I NODI IRRISOLTI DELLO STATUTO
Non può sfuggire l’importanza dell’esito dei lavori della Consulta per lo Statuto speciale, appena conclusi, presentati alle istituzioni provinciali di governo e ora ampiamente diffusi fra i cittadini. Occorre anzi avviare in proposito un dibattito pubblico, sia per dare un seguito coerente con la sua vocazione originaria di occasione di democrazia partecipativa, sia anche per creare la premesse per far sì che la prossima campagna elettorale non si svolga sul nulla, come tutto lascia presagire (a conferma della recente competizione nazionale).
Proprio in vista delle imminenti elezioni provinciali, infatti, da molte parti giustamente si sollecita l’elaborazione di una visione del Trentino del futuro, la presentazione di un progetto che, con il consenso degli elettori, conduca a realizzarla e l’assunzione della relativa responsabilità di governo. In particolare, sarebbe interessante sapere — anche in vista della probabile partecipazione elettorale da parte di soggetti politici nuovi — se si ha in mente la costruzione di un Trentino futuro corrispondente alla sua realtà attuale o se invece si propongono prospettive di crescita legate anche alla disponibilità di margini maggiori di autonomia, nella condivisione di un concetto di autonomia integrale di cui ogni tanto si parla ma evitando sempre di darle contenuti precisi. Sarebbe interessante, pertanto, capire se il concetto di partito territoriale rientra nelle strategie delle formazioni politiche e quale ne sarebbe il valore aggiunto (per mesi il Partito democratico ha disquisito della possibilità di trasformarsi in tal senso — senza perdere l’occasione di dividersi in favorevoli e contrari — ma non ha mai spiegato quali nuovi contenuti sarebbero derivati alla sua proposta politica da tale trasformazione, che non può essere solo nominale o organizzativa). Così come si dovrà capire come rapportarsi con la connotazione politica dell’attuale «delegazione parlamentare», soprattutto con riguardo alla concezione dell’autonomia speciale di un partito exterritoriale (il Nord), ex secessionista, ex federalista, e ora nazionale e nazionalista.

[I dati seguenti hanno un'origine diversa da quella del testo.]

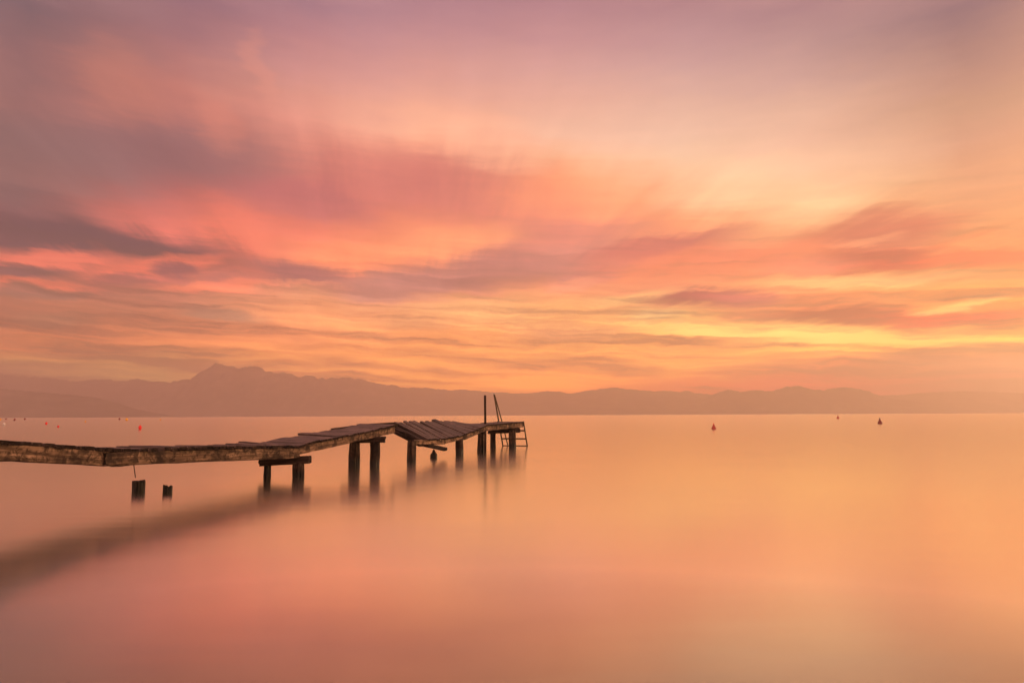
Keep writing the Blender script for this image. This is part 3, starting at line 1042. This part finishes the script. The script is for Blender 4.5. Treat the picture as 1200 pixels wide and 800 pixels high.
cone_buoy(836.5, 502.6, 5.4, 6.8, M_DEEPRED, M_RED, 'dark red conical buoy with a thin top, lowest of the buoys on the open water')
cone_buoy(982.0, 490.4, 3.2, 3.8, M_DEEPRED, M_DKRED, 'tiny dark buoy close under the far shore of the lake')
cone_buoy(1031.3, 496.4, 5.2, 6.8, M_DKRED, M_BLACK, 'blackish red conical buoy standing alone under the hills')
ball_buoy(164, 503.2, 3.6, 5.0, M_RED, 'large bright red buoy just behind the jetty, biggest of the red ones')
ball_buoy(54.2, 497.2, 2.6, 2.8, M_RED, 'small bright red buoy left of the duller one a little lower')
ball_buoy(68.2, 500.6, 2.4, 2.2, M_RED, 'small flat red buoy floating nearest above the left part of the jetty')
ball_buoy(4.6, 498.6, 3.0, 3.4, M_WHITE, 'white buoy at the left edge above the jetty')
ball_buoy(100, 494.6, 1.9, 1.8, M_YELLOW, 'pale yellow buoy alone between the red buoys and the dark and yellow pair')
ball_buoy(148.4, 492.8, 3.0, 3.0, M_YELLOW, 'bright yellow buoy right beside a small dark buoy far out')
ball_buoy(140, 491.8, 2.0, 2.2, M_DKRED, 'small dark buoy just left of the bright yellow one')
ball_buoy(17, 492.8, 2.2, 2.6, M_DKRED, 'dark red buoy far out above the white buoy')
ball_buoy(29, 491.8, 1.9, 2.0, M_DKRED, 'faint dark buoy far out, second from the white buoy')
ball_buoy(7, 491.6, 1.6, 1.8, M_DKRED, 'faintest dark buoy far out just above the white buoy')
ball_buoy(188, 492.4, 1.7, 1.8, M_YELLOW, 'faint yellow buoy far out, rightmost of the small ones')
ball_buoy(0.6, 492.4, 1.7, 2.2, M_YELLOW, 'yellow buoy cut by the left edge of the photograph')

# ------------------------------------------------------------------ render settings
SC.view_settings.view_transform = 'Standard'
SC.view_settings.look = 'None'
SC.view_settings.exposure = 0.0
SC.view_settings.gamma = 1.0
SC.view_settings.use_curve_mapping = False
SC.render.engine = 'CYCLES'
c = SC.cycles
c.use_adaptive_sampling = True
c.adaptive_threshold = 0.018
c.adaptive_min_samples = 16
c.use_denoising = True
try:
    c.denoiser = 'OPENIMAGEDENOISE'
except Exception:
    pass
c.max_bounces = 24
c.diffuse_bounces = 2
c.glossy_bounces = 3
c.volume_bounces = 12
c.sample_clamp_indirect = 12.0
SC.render.film_transparent = False
print('planks', plank_count)
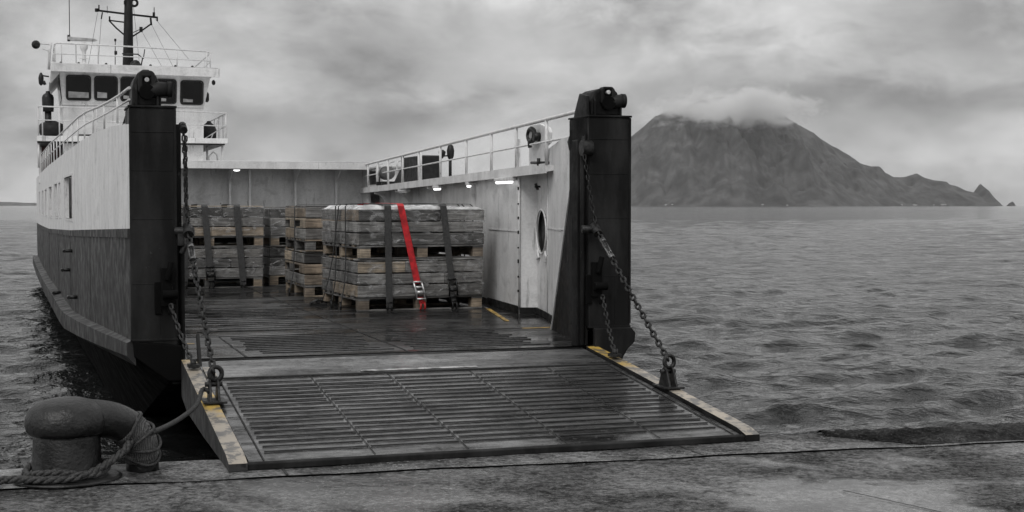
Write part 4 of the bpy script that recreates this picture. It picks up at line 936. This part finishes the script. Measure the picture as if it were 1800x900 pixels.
m = MB(); m.chain(ch, .105, .068, .0115); m.chain(cat((5.62, 14.40, 2.52), aR, 0.02), .075, .045, .008); cR = S(m, 'lifting_chain', M['chain'])
turnbuckle(on(ch[0], ch[-1], .10), on(ch[0], ch[-1], .24), cR)
m = MB(); m.cyl(aR + Vector((-.14, .08, .0)), aR + Vector((.03, .05, 0)), .045, 12); m.cyl(aR + Vector((0, -.05, -.05)), aR + Vector((0, .08, .04)), .05, 12); m.cyl((5.6, 14.45, 2.62), (5.72, 14.45, 2.62), .085, 18); m.tube([(5.62, 14.44, 2.55), (5.62, 14.44, 2.75)], .02, 8); S(m, 'chain_bracket', M['chain'], cR, .004)
# short locking chains and latch blocks on the posts
for (u, u2, v2, nm) in ((1.20, 1.40, 13.95, 0), (5.78, 5.71, 13.75, 1)):
    m = MB(); zz = 1.02; m.box((u - .06, 14.40, zz - .02), (u + .05, 14.47, zz + .36)); m.box((u - .12, 14.45, zz - .10), (u - .05, 14.48, zz + .22)); m.cyl((u - .05, 14.38, zz + .10), (u + .10, 14.38, zz + .10), .045, 12); m.cyl((u + .04, 14.37, zz - .1), (u + .04, 14.37, zz + .0), .04, 10); m.cyl((u + .0, 14.39, zz + .24), (u + .04, 14.39, zz + .42), .03, 10)
    lb = S(m, 'latch_block', M['keelblack_shade'], None, .008)
    m = MB(); m.chain(cat((u + .03, 14.34, zz - .02), (u2, v2, rz(v2) + .07), .03), .085, .055, .011); S(m, 'locking_chain', M['chain'], lb)
    m = MB(); m.prism([(u2 - .05, v2 - .08, rz(v2) + .05), (u2 + .05, v2 - .08, rz(v2) + .05), (u2 + .05, v2 + .08, rz(v2) + .05), (u2 - .05, v2 + .08, rz(v2) + .05)], (0, 0, .03)); m.cyl((u2, v2, rz(v2) + .05), (u2, v2, rz(v2) + .13), .03, 10); S(m, 'chain_anchor', M['chain'], RP)

# ------------------------------------------------------------------ pallet crates
GREYS = [(.05, .049, .047), (.19, .187, .18), (.13, .127, .122), (.10, .098, .095), (.16, .156, .15), (.075, .074, .072), (.12, .115, .108), (.15, .147, .142)]
BROWN = [(.20, .16, .12), (.24, .195, .145), (.17, .14, .11), (.27, .225, .17)]
def pick(p):
    c = random.choice(BROWN) if random.random() < p else random.choice(GREYS); k = random.uniform(.75, 1.2); return tuple(x * k for x in c)
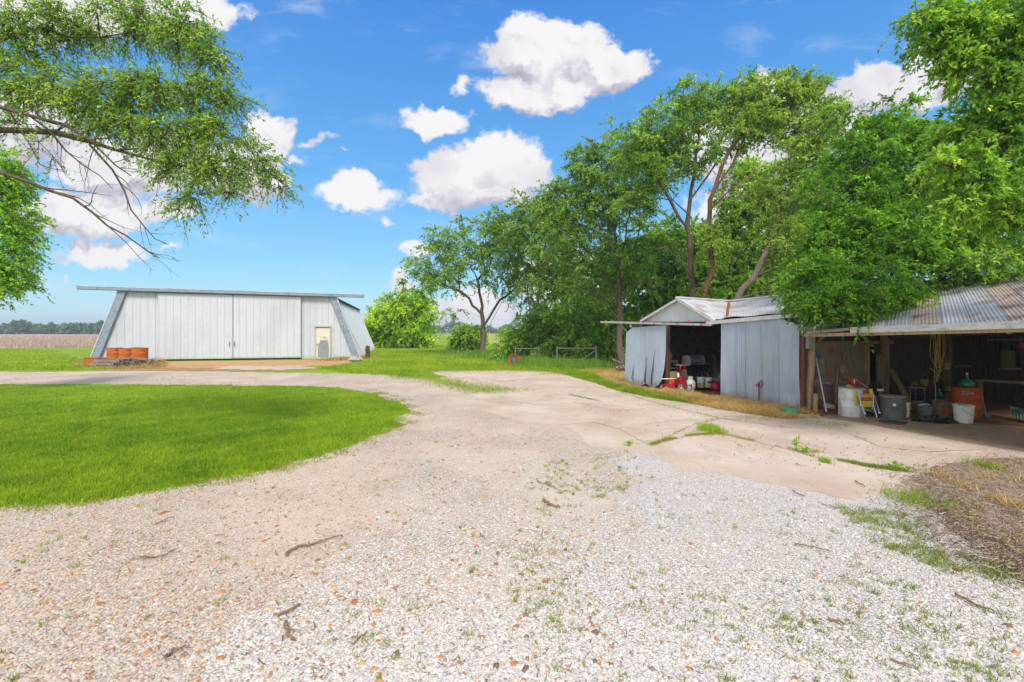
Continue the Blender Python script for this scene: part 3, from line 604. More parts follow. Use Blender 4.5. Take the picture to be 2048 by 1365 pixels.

Quale migliore occasione, dunque, delle proposte per la riforma dello Statuto elaborate dalla Consulta? Non si dimentichi che nella composizione dell’organo consultivo erano rappresentati tutti gli interessi forti del sistema trentino.
C’erano appunto tutti — dai partiti ai sindacati, dalle organizzazioni di categoria all’università, dalla cooperazione ai Comuni e alle associazioni culturali e del volontariato — e i lavori della Consulta si sono conclusi all’unanimità, circostanza, quest’ultima, che un liberale vede sempre con sospetto.
Sarebbe però infondato pensare che tutti i problemi siano già stati risolti, sia perché in ogni modo sarà necessario alla fine trovare un consenso con il sistema politico di Bolzano (quale risulterà dalle prossime elezioni di ottobre), sia anche perché un limite fondamentale delle proposte della Consulta è rappresentato dalla loro irritante genericità su punti cruciali e di certo non marginali della riforma. A parte le incognite delle priorità statutarie di Bolzano — che comunque già sembrano orientate a ignorare buona parte se non tutte le raccomandazioni dell’analoga Convenzione, con buona pace per gli esiti della democrazia partecipativa — e dei margini di consenso acquisibili su quel fronte, l’opportunità di aprire in Trentino un dibattito pubblico in proposito è connessa anche proprio all’esigenza di concretizzare i contenuti di un’autonomia di qualità e dei modi attraverso i quali quest’ultima deve rapportarsi con altri interlocutori, a partire dagli organi centrali dello Stato. L’autonomia speciale quale oggi configurata si è rivelata fragile: la prospettiva nella quale muoversi è di riconfermare e razionalizzare l’esistente ovvero di ricercare — e come e con chi — un suo potenziamento?
La vastità del lavoro svolto dalla Consulta tra il luglio del 2016 e il marzo del 2018 nonché l’accuratezza delle spiegazioni e argomentazioni offerte per le soluzioni proposte — per quanto, a nostro giudizio, ancora troppo generiche — richiedono una riflessione in proposito che ne incoraggi una lettura critica e partecipata, tanto più in quanto il documento finale, nonostante l’encomiabile sintesi di semplificazione, risulta di comprensione non del tutto agevole per i non addetti al lavoro.